URL Encoding Explained

URL encoding (percent-encoding) converts special characters into %XX format so they can safely appear in URLs. Spaces become %20, exclamation marks become %21, etc.

Quick Example:
Before: Hello World!
After: Hello%20World%21

💡 Expert Tip: Don't Encode the Entire URL

"The #1 mistake: encoding 'http://example.com' → 'http%3A%2F%2Fexample.com'. That's a broken URL." — Alex Chen

✅ Right: 'http://api.com?q=' + encodeURIComponent('search term')
❌ Wrong: encodeURIComponent('http://api.com?q=search term')

⚠️ Common Mistakes

1. Encoding the Entire URL

Running encodeURIComponent('http://example.com') produces 'http%3A%2F%2Fexample.com'—a useless string. Only encode query parameters and path segments, not protocols or domains.

2. Using Deprecated escape()

JavaScript's escape() is deprecated and doesn't follow URL encoding standards. It produces non-standard output like %u sequences.

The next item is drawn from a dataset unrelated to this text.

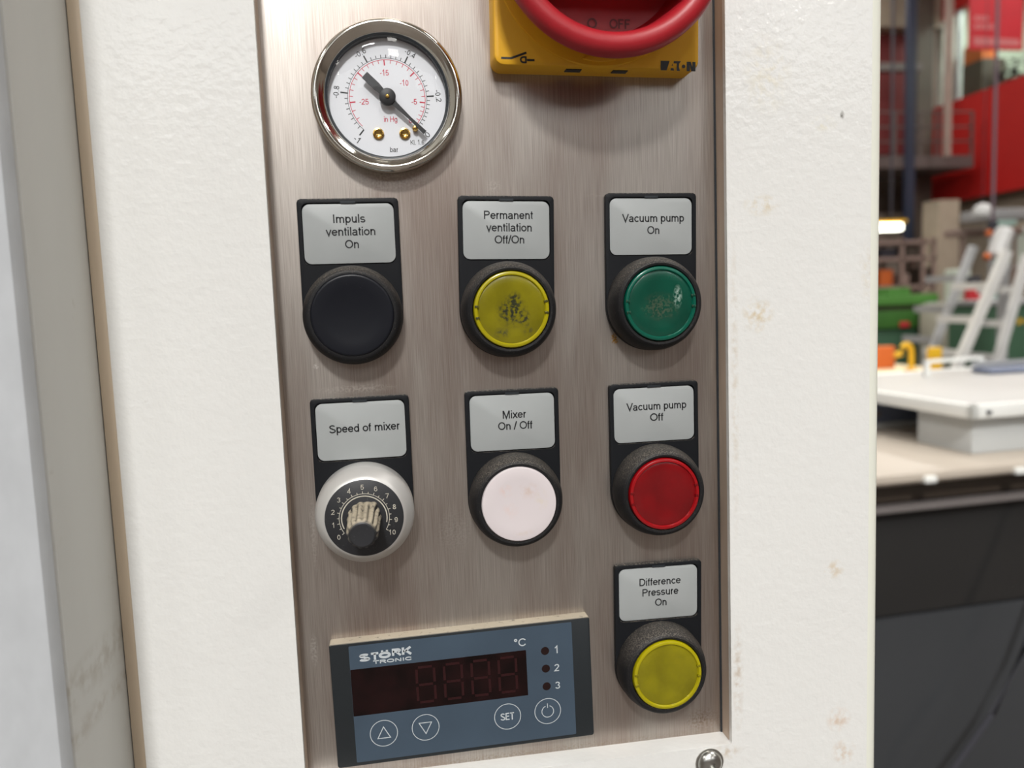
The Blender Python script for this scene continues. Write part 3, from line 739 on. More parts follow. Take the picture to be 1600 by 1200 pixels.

Always use encodeURI() or encodeURIComponent().

3. Double Encoding

Encoding 'Hello%20World' again produces 'Hello%2520World' (% → %25). Check if data is already encoded before encoding again.

4. Forgetting to Encode Special Characters in Query Params

'?name=John&age=30' looks fine, but '?email=user@example.com' breaks because @ needs encoding. Always use encodeURIComponent() for query values.

encodeURI vs encodeURIComponent

Feature encodeURI() encodeURIComponent()
Purpose Encode full URL Encode URL parts
Preserves : / ? # [ ] @ Only A-Z 0-9 - _ . ! ~ * ' ( )
Use case Complete URLs Query params, path segments

❓ FAQ

Why do spaces become %20?

In modern URL encoding, spaces become %20. The + for spaces is legacy from form data encoding. Use %20 for URLs—it's the standard.